China’s most eminent writer of modern times, Lu Xun, once observed:“One who hasn’t read the Tao Te Ching cannot have any real understanding of Chinese culture.” An impressive claim which

surely begs the question: how exactly did it influence Chinese civilization and culture? For thousands of years, perhaps all ancient civilizations ultimately became submerged in the long river of history. This never happened with Chinese civilization. The civilization and culture, like an aged but still flourishing oak tree, is still vigorous after the ravages of wind and rain. But where does this vigorous life force come from?

Water is the most common constituent element of the planet human beings live on; indeed it is the ultimate source of all life on that planet. Lao Tzu held the character of water to be most virtuous. It nourishes all beings but never contends with them. Water has always been an important element flowing in the veins of Chinese culture these last5,000 years.
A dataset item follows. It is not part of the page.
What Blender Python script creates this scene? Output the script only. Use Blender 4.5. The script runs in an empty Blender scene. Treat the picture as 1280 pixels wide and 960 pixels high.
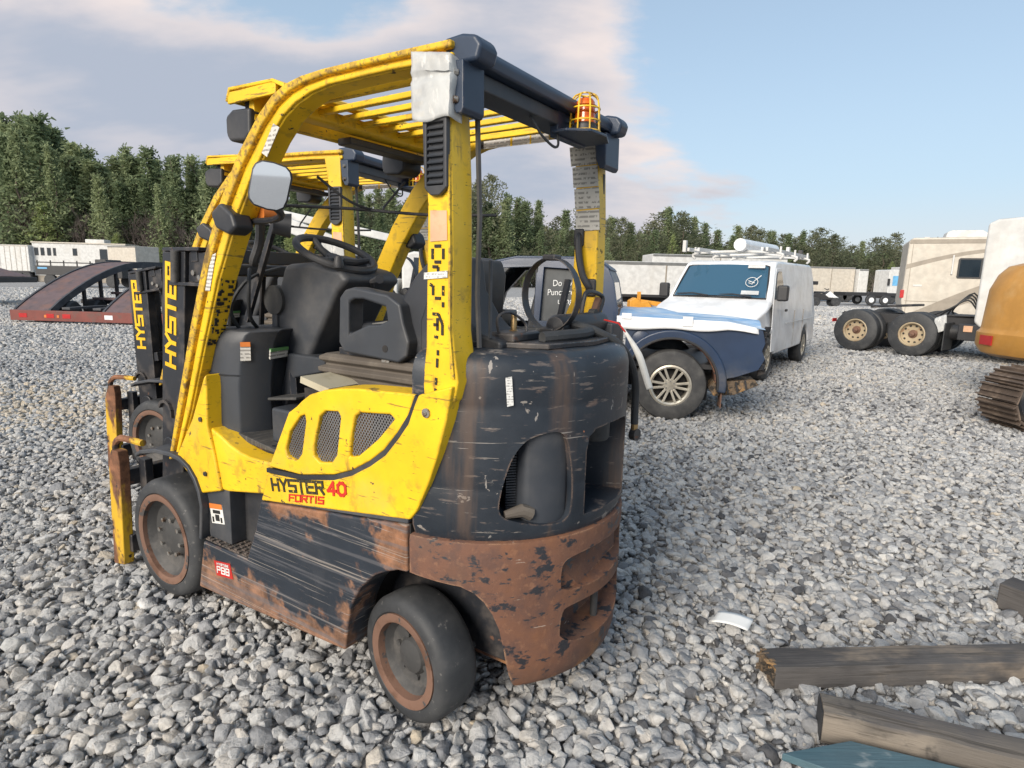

The influence of Taoism pervades every single aspect of Chinese culture. Take Chinese painting for example. Traditional Chinese painting takes white and black as its principal tones. These colours contain within the extremes they represent all other colours: they are the bookends to riotous profusion of colour that nature offers.

The element of water is as central to Chinese painting as it is to Taoist ideas. Indeed water functioned as an explanatory method for many ancient philosophers as they sought to expound their views on the world. Fluid and dynamic, water assimilates all colours to itself, while itself being colourless; transparent. The colour without colour is the greatest colour, a paradox that fits in well with Lao Tzu’s gnomic observations:“A greatest shape has no shape; the loudest voice sounds soft.” Hence the choice of water as a colorless solvent in Chinese traditional paintings. It neutralizes all colors and dyestuffs.

The ambiguous linkages between questions of morality and propriety and the elegant, opaque, suggestiveness of expression bestow a unique charm on Chinese paintings: which are representations of reality yet they transcend reality. Dark ink and heavy color evoke weight and strength while the outline evokes a sense of ease and gentleness. Such subtle delight also ultimately derives from water. Chinese painting cherishes water as its blood and ink as its gold just as traditional Taoism regards life as supported by qi and blood. To Chinese paintings the rhythm of qi is also vital. Drawing inspiration from qi and water and treating paintings as living entities, Chinese painters achieve a unique combination of evocative beauty. This is the clearest manifestation of the Taoist maxim:“The supreme good is like water, which nourishes all things without trying to.”